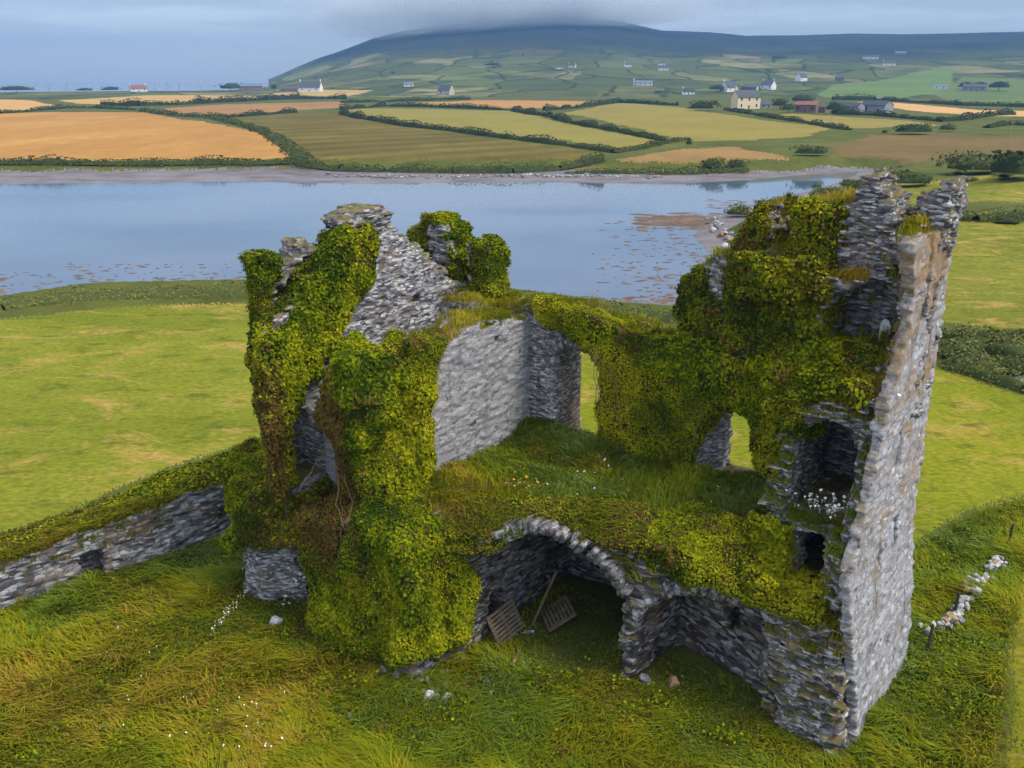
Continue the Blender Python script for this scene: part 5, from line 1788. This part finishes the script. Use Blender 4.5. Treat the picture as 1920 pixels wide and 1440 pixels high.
house('barn', 'long dark farm shed near the sea', 470, 172, 38, 0.26, 0.12, 0.4, 'brown', 'blue', R(5), 0, 2, 'barn')
house('barn', 'second dark farm shed nearest the white cottage', 540, 173, 30, 0.2, 0.12, 0.4, 'brown', 'slate', R(-8), 0, 2, 'barn')
house('house', 'small house with a red roof and white walls on the sea skyline', 257, 166, 28, 0.2, 0.2, 0.5, 'white', 'red', R(12), 2, 3)
house('cottage', 'stone gabled cottage with slate roof below the hill', 836, 178, 30, 0.3, 0.36, 0.55, 'stone', 'slate', R(-38), 0, 2)
house('house', 'cream house on the hillside left of the moor fields', 1073, 127, 14, 0.35, 0.25, 0.5, 'cream', 'slate', R(-15), 2, 2)
house('house', 'pale low house just left of the cream hillside house', 1049, 129, 12, 0.25, 0.2, 0.5, 'white', 'slate', 0, 0, 2)
house('house', 'white house on the hillside under the dark moor', 1177, 125, 13, 0.3, 0.28, 0.5, 'white', 'slate', R(20), 1, 2)
house('house', 'upper of two white houses by dark trees on the hillside', 1241, 122, 13, 0.25, 0.2, 0.5, 'white', 'slate', 0, 1, 2)
house('house', 'lower of two white houses by dark trees on the hillside', 1244, 132, 18, 0.25, 0.2, 0.5, 'white', 'slate', 0, 1, 3)
house('house', 'long pale row of buildings low on the hillside', 1206, 160, 34, 0.14, 0.1, 0.3, 'white', 'blue', 0, 1, 4)
house('house', 'small pale house at the left foot of the hill', 766, 162, 17, 0.22, 0.2, 0.5, 'white', 'blue', 0, 0, 2)
house('house', 'grey house in the dark trees high on the hill', 932, 121, 12, 0.3, 0.3, 0.5, 'grey', 'slate', R(20), 0, 2)

PW = plain_mat('pole_wood', (0.30, 0.28, 0.25), 0.9, 0.2)
for lab, px, py, h in (('pale utility pole in the moor field at the far right', 1891, 277, 42), ('pole with a white box before the barns', 1558, 229, 14), ('pole against the sea, right of the red roofed house', 313, 167, 14),
                       ('pole against the sea, farther right', 336, 167, 14), ('tall pole on the sea skyline left of the dark clumps', 125, 166, 16), ('short pole on the sea skyline near the left trees', 91, 166, 10), ('pole against the sea between two taller ones', 290, 167, 12), ('pole nearest the broad dark tree by the sea', 377, 168, 9)):
    x, y, z, r = hit(px, py)
    H = h * r / FPX
    w = max(0.09, 0.00033 * r)
    o = MB().tube((0, 0, -0.2), (0, 0, H), w, w * 0.8, 7).box(-0.5, 0.5, -w * .6, w * .6, H - 0.5, H - 0.35).build('utility_pole', PW)
    o.location = (x, y, z)
    tag(o, lab, 'pole', 'utility poles')


# ------------------------------------------------------------------ shore: boulders, weed, bleached stones
for i in range(46):
    t = rng.rand()
    px, py = 1330 + 62 * t + 8 * rng.randn(), 412 + 62 * t + 7 * rng.randn()
    x, y, z, r = hit(px, py)
    s = 0.35 + 0.55 * rng.rand() ** 2
    tag(rock('shore_boulder', (x, y, z + s * 0.15), s, ('grey', 'pale', 'brown', 'grey', 'pale')[i % 5]), 'boulder in the rocky bank at the point of the bay', 'boulder', 'boulders along the point')


def scatter_rocks(name, label, line, n, s0, s1, mats, spread):
    B = bpy.data.meshes.new(name)
    V, F = [], []
    for i in range(n):
        t = rng.rand() * (len(line) - 1)
        k = int(t)
        px = line[k][0] + (line[k + 1][0] - line[k][0]) * (t - k)
        py = line[k][1] + (line[k + 1][1] - line[k][1]) * (t - k) + spread * rng.randn()
        x, y, z, r = hit(px, py, 120)
        s = s0 + (s1 - s0) * rng.rand() ** 2
        me = ROCKS[rng.randint(8)]
        a = 6.28 * rng.rand()
        c, sn = math.cos(a), math.sin(a)
        b = len(V)
        V += [(x + s * (v.co.x * c - v.co.y * sn), y + s * (v.co.x * sn + v.co.y * c), z + s * (v.co.z + 0.3)) for v in me.vertices]
        F += [tuple(b + q for q in p.vertices) for p in me.polygons]
    B.from_pydata(V, [], F)
    tag(link(name, B, mats), label, 'stones', kind='stuff')


scatter_rocks('shore_stones', 'line of bleached stones along the far shore', [(690, 333), (760, 332), (860, 331), (980, 329), (1000, 327)], 110, 0.15, 0.5, RM['white'], 1.2)
scatter_rocks('shore_stones', 'dark stones along the far shore bank', [(600, 326), (700, 333), (900, 332), (1050, 330), (1240, 333)], 110, 0.25, 0.8, RM['grey'], 1.4)
scatter_rocks('shore_stones', 'pale stones on the far shore right of the middle', [(1020, 331), (1120, 331), (1240, 331)], 60, 0.2, 0.55, RM['pale'], 0.7)
WEED = plain_mat('bladder_wrack', (0.12, 0.066, 0.03), 0.55, 0.6, 0.6)


def weed():
    V, F = [], []

    def patch(px, py, w, d):
        x, y = atz(px, py, WATER_Z)
        n = 9
        b = len(V)
        V.append((x, y, WATER_Z + 0.05 + 0.03 * rng.rand()))
        for j in range(n):
            a = 6.283 * j / n
            q = 0.55 + 0.7 * rng.rand()
            V.append((x + w * q * math.cos(a), y + d * q * math.sin(a), WATER_Z - 0.01))
        for j in range(n):
            F.append((b, b + 1 + j, b + 1 + (j + 1) % n))
    for i in range(330):
        t = rng.rand() ** 0.6
        px = 1130 + 230 * t + 25 * rng.randn()
        py = 415 + 165 * rng.rand()
        patch(px, py, 0.15 + 0.8 * rng.rand() ** 2, 0.12 + 0.35 * rng.rand())
    for i in range(420):
        px = -10 + 520 * rng.rand() ** 1.3
        q = rng.rand() ** 2.2
        py = 552 - 60 * q + (18 if px < 120 else 0)
        patch(px, py, 0.1 + 0.75 * rng.rand() ** 2, 0.08 + 0.25 * rng.rand())
    for i in range(120):
        patch(1000 + 290 * rng.rand(), 555 + 30 * rng.rand() + 0, 0.2 + 0.7 * rng.rand(), 0.15 + 0.3 * rng.rand())
    for i in range(100):
        px = 1200 + 145 * rng.rand()
        patch(px, 414 + 7 * rng.randn(), 0.8 + 1.6 * rng.rand(), 0.7 + 0.9 * rng.rand())
    for i in range(130):
        patch(230 * rng.rand() ** 1.5, 556 + 16 * rng.rand(), 0.7 + 1.3 * rng.rand(), 0.4 + 0.4 * rng.rand())
    for i in range(40):
        patch(1330 + 150 * rng.rand(), 372 + 22 * rng.rand(), 0.5 + 1.3 * rng.rand(), 0.3 + 0.5 * rng.rand())
    for i in range(24):
        patch(1500 + 110 * rng.rand(), 326 + 10 * rng.rand(), 0.8 + 1.6 * rng.rand(), 0.5 + 0.8 * rng.rand())
    me = bpy.data.meshes.new('seaweed')
    me.from_pydata(V, [], F)
    tag(link('seaweed', me, WEED), 'brown seaweed floating in shallow water along the shores', 'seaweed', kind='stuff')


weed()


# ------------------------------------------------------------------ cloud on the hill, and the air
def volume_mat(name, col, dens, aniso=0.0):
    m = bpy.data.materials.new(name)
    m.use_nodes = True
    nt = m.node_tree
    nt.nodes.clear()
    o = nt.nodes.new('ShaderNodeOutputMaterial')
    v = nt.nodes.new('ShaderNodeVolumePrincipled')
    v.inputs['Color'].default_value = (*col, 1)
    v.inputs['Density'].default_value = dens
    v.inputs['Anisotropy'].default_value = aniso
    nt.links.new(v.outputs[0], o.inputs['Volume'])
    return m


HAZE_TOP = 232.0
hz = MB().box(-5200, 5200, -200, 5400, -7.5, HAZE_TOP).build('haze', volume_mat('haze_air', (0.18, 0.37, 0.70), 2.2e-4))
tag(hz, 'thin blue haze over the whole bay', kind='stuff')


def cloud():
    import bmesh
    vm = volume_mat('cloud_vapour', (0.93, 0.97, 1.0), 0.0019)
    for k, (px, row, w_px, hz_) in enumerate(((720, 36, 130, 46), (790, 20, 190, 62), (880, 8, 230, 66), (980, 2, 250, 66), (1075, 6, 220, 62), (1160, 16, 150, 50), (930, 20, 300, 50), (1030, -20, 420, 80), (860, -25, 380, 80))):
        d = ray(px, row)
        hl = math.hypot(d[0], d[1])
        rr = 2480.0 + 20 * k
        bm = bmesh.new()
        bmesh.ops.create_icosphere(bm, subdivisions=4, radius=1.0)
        rx = w_px * rr / FPX
        for v in bm.verts:
            p = v.co
            q = 1 + 0.5 * (float(fbm(p.x * 2.2 + px, p.y * 2.2, p.z * 1.4, 3)) - 0.5)
            v.co = (p.x * rx * q, p.y * 240 * q, p.z * hz_ * q)
        me = bpy.data.meshes.new('cloud')
        bm.to_mesh(me)
        bm.free()
        o = link('cloud', me, vm)
        o.location = (d[0] / hl * rr, d[1] / hl * rr, CAM_H + d[2] / hl * rr)
        tag(o, 'soft grey cloud resting on the top of the hill', None, 'cloud cap on the hill', 'stuff')


cloud()
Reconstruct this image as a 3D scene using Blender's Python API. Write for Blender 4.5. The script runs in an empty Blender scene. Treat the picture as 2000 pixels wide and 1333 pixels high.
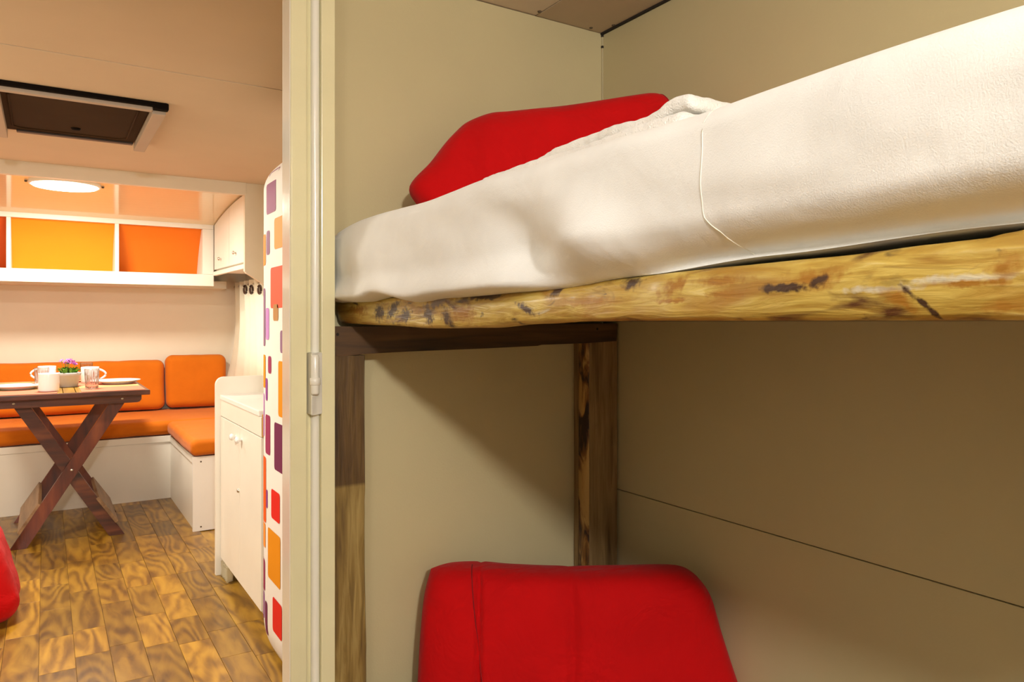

##############################

Problem requirements:
Copy all lines in the listing above where the string "script" appears.

Full solution:
Continue the Blender Python script for this scene: part 5, from line 1788. This part finishes the script. Use Blender 4.5. Treat the picture as 1920 pixels wide and 1440 pixels high.
Reconstruct this image as a 3D scene using Blender's Python API. Write for Blender 4.5. The script runs in an empty Blender scene. Treat the picture as 2000 pixels wide and 1333 pixels high.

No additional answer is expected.